Outlandish cycling helmet design under review by governing body

CNNOnlookers have likened a new bulging cycling helmet to something out of Star Wars, while others just think it’s plain ugly. But a leading cycling team hopes that its futuristic-looking design will lead to a “big improvement” in time trial performance.

That is as long as the design passes a review by the Union Cycliste Internationale (UCI), cycling’s global governing body.

Team Visma-Lease a Bike riders debuted the large helmet at the Tirreno-Adriatico prologue in Italy on Monday. Manufactured by Giro, the Aerohead II helmet has a sizeable front end and is almost as wide as a rider’s shoulders.

Although the outlandish design has prompted comparisons to stormtroopers and aliens on social media, Visma-Lease a Bike hopes that it will make riders faster in time trials

“The collaboration with Giro has been without any boundaries, we are really happy,” Paul Martens, the team’s head of rider apparel, said in a video on X, formerly known as Twitter.

“Of course, the appearance, you already see that it’s totally different,” he added. “It’s a new way of thinking about the aero helmet and we really think we have found a big improvement in our old system in the TTs [time trials]. Hopefully, we can show it today.”

Tour de France champion Jonas Vingegaard was the first Visma-Lease a Bike rider in Monday’s time trial.

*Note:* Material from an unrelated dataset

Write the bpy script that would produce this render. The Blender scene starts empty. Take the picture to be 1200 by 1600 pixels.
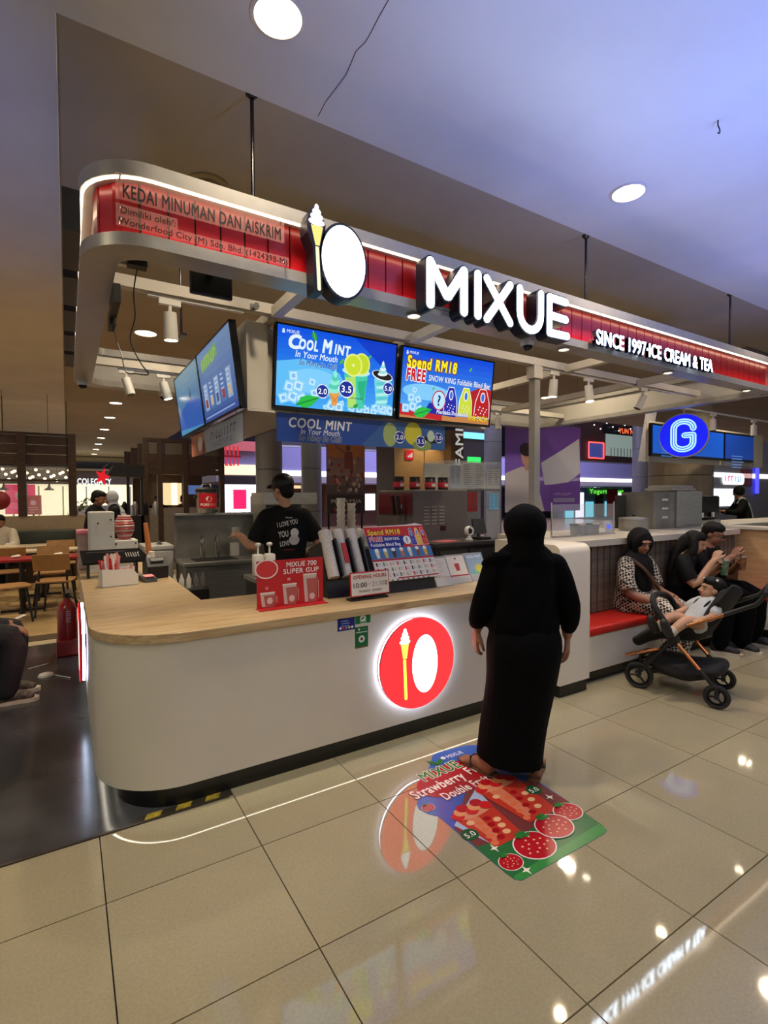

He finished ninth, 22 seconds behind winner Juan Ayuso of UAE Team Emirates.

The helmet caused quite a stir when it first appeared at the race.

“It’s a thorn in my eye … a firm no from me on these helmets,” said Eurosport commentator Robbie McEwen. “They’re ridiculous.”

In a statement on its website, Visma-Lease a Bike said that it is “very pleased with the new aerodynamic design” and the fact that the helmet meets current safety regulations.

However, on Tuesday, the UCI referenced the new design while announcing a review into its rules around helmets in competitions.

“The UCI acknowledges that while this may not directly contravene existing UCI Regulations, it raises a significant issue concerning the current and wider trend in time trial helmet design, which focuses more on performance than the primary function of a helmet, namely to ensure the safety of the wearer in the event of a fall,” the statement said.

The statement also named the Rudy Project Windgream HL 85 helmet, which has been used by the Bahrain Victorious team, and the POC Tempor helmet, used by a number of teams, when announcing the review.

“In view of the evolution of these situations as well as other problems encountered in recent years, in relation to the requirement for commercial availability, the ban on non-essential components and the shape and size of time trial helmets, the UCI will undertake a review of its rules on the design and use of helmets in competition,” the UCI said.

In the same statement, the organization announced that “head socks” – balaclavas built into cycling helmets – are set to be banned at international events from next month.


The ban, which will be effective from April 2, has been introduced following a review to determine whether the TT5 helmet, manufactured by American company Specialized, aligned with the UCI’s equipment regulations.

As part of the review, it was decided that the head sock was deemed a non-essential component.

According to Cyclingnews, the TT5 helmet first appearance at the Tour de France in 2022 and has been used regularly since then.

Wacky helmet designs are nothing new in cycling, a sport constantly looking to maximize a rider’s aerodynamics over the course of a race. As part of its helmet regulations, the UCI insists that all helmets used by professional riders are also available to the public.

CNN has contacted Specialized, Visma-Lease a Bike, Giro and Rudy Project for comment on the UCI’s review into helmet designs.